- TASK DATA -
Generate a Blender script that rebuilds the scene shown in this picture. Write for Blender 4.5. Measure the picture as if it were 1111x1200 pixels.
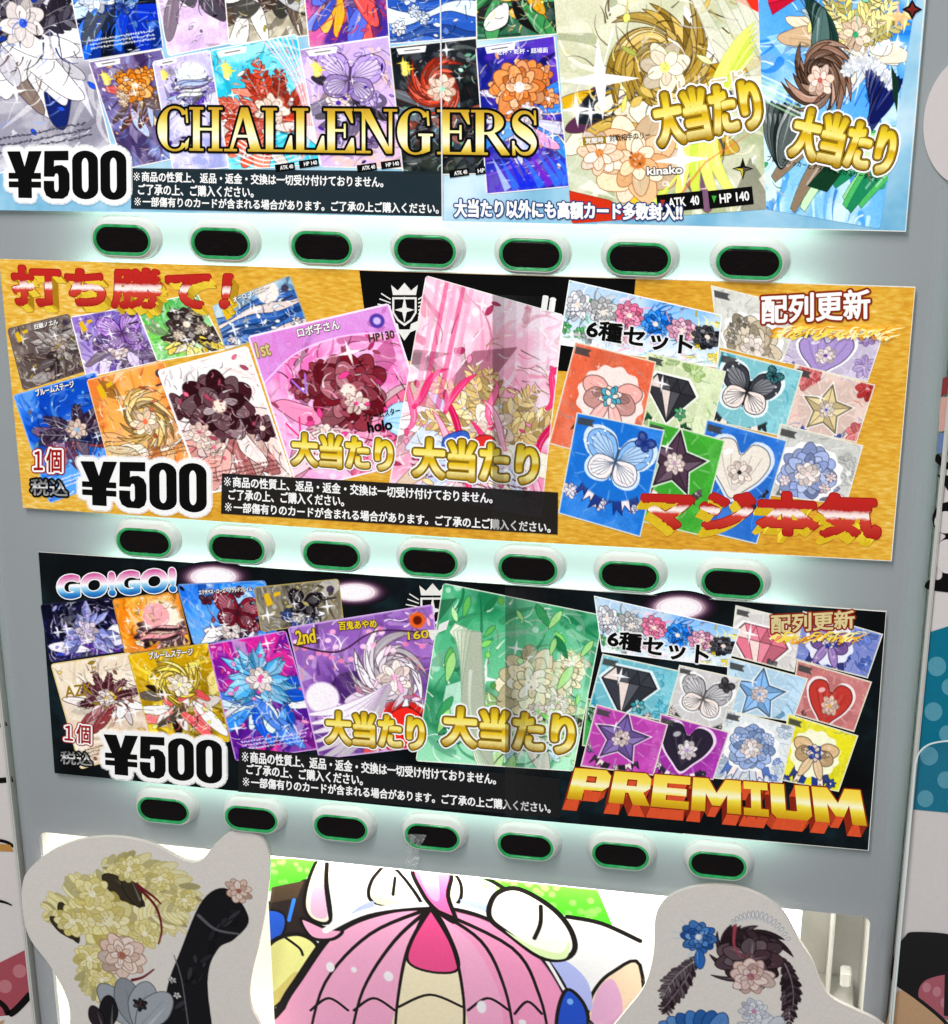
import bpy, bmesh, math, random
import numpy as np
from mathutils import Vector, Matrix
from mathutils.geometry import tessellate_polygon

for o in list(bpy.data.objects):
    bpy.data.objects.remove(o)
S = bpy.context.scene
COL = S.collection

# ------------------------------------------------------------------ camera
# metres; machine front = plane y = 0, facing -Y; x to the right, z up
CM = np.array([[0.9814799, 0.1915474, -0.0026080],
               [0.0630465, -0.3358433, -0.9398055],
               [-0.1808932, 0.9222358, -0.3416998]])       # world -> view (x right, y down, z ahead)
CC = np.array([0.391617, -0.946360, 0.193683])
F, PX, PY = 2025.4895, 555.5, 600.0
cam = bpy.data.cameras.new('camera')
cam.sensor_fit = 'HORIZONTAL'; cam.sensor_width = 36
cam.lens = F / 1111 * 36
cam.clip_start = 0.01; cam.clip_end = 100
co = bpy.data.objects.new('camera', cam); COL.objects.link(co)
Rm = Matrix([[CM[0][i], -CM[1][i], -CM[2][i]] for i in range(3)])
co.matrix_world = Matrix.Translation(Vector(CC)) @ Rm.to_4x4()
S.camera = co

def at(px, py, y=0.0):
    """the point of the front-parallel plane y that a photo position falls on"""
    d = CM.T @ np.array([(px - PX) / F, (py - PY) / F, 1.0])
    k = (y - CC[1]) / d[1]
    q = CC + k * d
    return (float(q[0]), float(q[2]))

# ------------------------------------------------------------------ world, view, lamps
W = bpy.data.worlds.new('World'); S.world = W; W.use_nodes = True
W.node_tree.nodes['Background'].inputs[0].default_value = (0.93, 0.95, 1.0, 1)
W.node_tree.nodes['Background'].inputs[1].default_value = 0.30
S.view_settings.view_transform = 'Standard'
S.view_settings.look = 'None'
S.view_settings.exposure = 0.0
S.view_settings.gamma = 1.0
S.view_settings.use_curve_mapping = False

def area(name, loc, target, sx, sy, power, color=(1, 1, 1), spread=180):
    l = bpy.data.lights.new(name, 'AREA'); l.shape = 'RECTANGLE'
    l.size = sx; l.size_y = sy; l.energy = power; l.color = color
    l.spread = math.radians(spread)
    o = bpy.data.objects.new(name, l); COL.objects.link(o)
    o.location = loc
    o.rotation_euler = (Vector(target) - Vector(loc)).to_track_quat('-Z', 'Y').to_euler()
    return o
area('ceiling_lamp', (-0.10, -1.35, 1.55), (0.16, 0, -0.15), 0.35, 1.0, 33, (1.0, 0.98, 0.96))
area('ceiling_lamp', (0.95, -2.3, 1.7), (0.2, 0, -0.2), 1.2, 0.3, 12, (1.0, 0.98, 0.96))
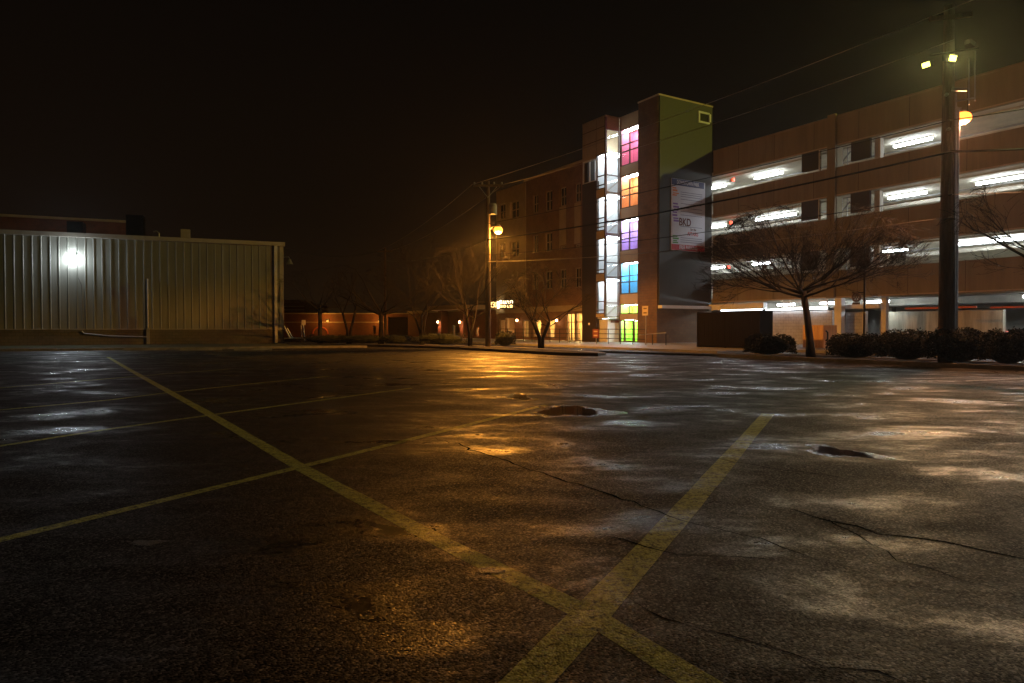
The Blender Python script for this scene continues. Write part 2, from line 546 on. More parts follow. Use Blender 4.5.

- GOAL -
Skip the pictures and print each record exactly as it stands.

- FULL SOLUTION -
Generate a Blender script that rebuilds the scene shown in this picture. Write for Blender 4.5. Measure the picture as if it were 1111x1200 pixels.
import bpy, bmesh, math, random
import numpy as np
from mathutils import Vector, Matrix
from mathutils.geometry import tessellate_polygon

for o in list(bpy.data.objects):
    bpy.data.objects.remove(o)
S = bpy.context.scene
COL = S.collection

# ------------------------------------------------------------------ camera
# metres; machine front = plane y = 0, facing -Y; x to the right, z up
CM = np.array([[0.9814799, 0.1915474, -0.0026080],
               [0.0630465, -0.3358433, -0.9398055],
               [-0.1808932, 0.9222358, -0.3416998]])       # world -> view (x right, y down, z ahead)
CC = np.array([0.391617, -0.946360, 0.193683])
F, PX, PY = 2025.4895, 555.5, 600.0
cam = bpy.data.cameras.new('camera')
cam.sensor_fit = 'HORIZONTAL'; cam.sensor_width = 36
cam.lens = F / 1111 * 36
cam.clip_start = 0.01; cam.clip_end = 100
co = bpy.data.objects.new('camera', cam); COL.objects.link(co)
Rm = Matrix([[CM[0][i], -CM[1][i], -CM[2][i]] for i in range(3)])
co.matrix_world = Matrix.Translation(Vector(CC)) @ Rm.to_4x4()
S.camera = co

def at(px, py, y=0.0):
    """the point of the front-parallel plane y that a photo position falls on"""
    d = CM.T @ np.array([(px - PX) / F, (py - PY) / F, 1.0])
    k = (y - CC[1]) / d[1]
    q = CC + k * d
    return (float(q[0]), float(q[2]))

# ------------------------------------------------------------------ world, view, lamps
W = bpy.data.worlds.new('World'); S.world = W; W.use_nodes = True
W.node_tree.nodes['Background'].inputs[0].default_value = (0.93, 0.95, 1.0, 1)
W.node_tree.nodes['Background'].inputs[1].default_value = 0.30
S.view_settings.view_transform = 'Standard'
S.view_settings.look = 'None'
S.view_settings.exposure = 0.0
S.view_settings.gamma = 1.0
S.view_settings.use_curve_mapping = False

def area(name, loc, target, sx, sy, power, color=(1, 1, 1), spread=180):
    l = bpy.data.lights.new(name, 'AREA'); l.shape = 'RECTANGLE'
    l.size = sx; l.size_y = sy; l.energy = power; l.color = color
    l.spread = math.radians(spread)
    o = bpy.data.objects.new(name, l); COL.objects.link(o)
    o.location = loc
    o.rotation_euler = (Vector(target) - Vector(loc)).to_track_quat('-Z', 'Y').to_euler()
    return o
area('ceiling_lamp', (-0.10, -1.35, 1.55), (0.16, 0, -0.15), 0.35, 1.0, 33, (1.0, 0.98, 0.96))
area('ceiling_lamp', (0.95, -2.3, 1.7), (0.2, 0, -0.2), 1.2, 0.3, 12, (1.0, 0.98, 0.96))
The Blender Python script for this scene continues. Write part 2, from line 546 on. More parts follow. Use Blender 4.5.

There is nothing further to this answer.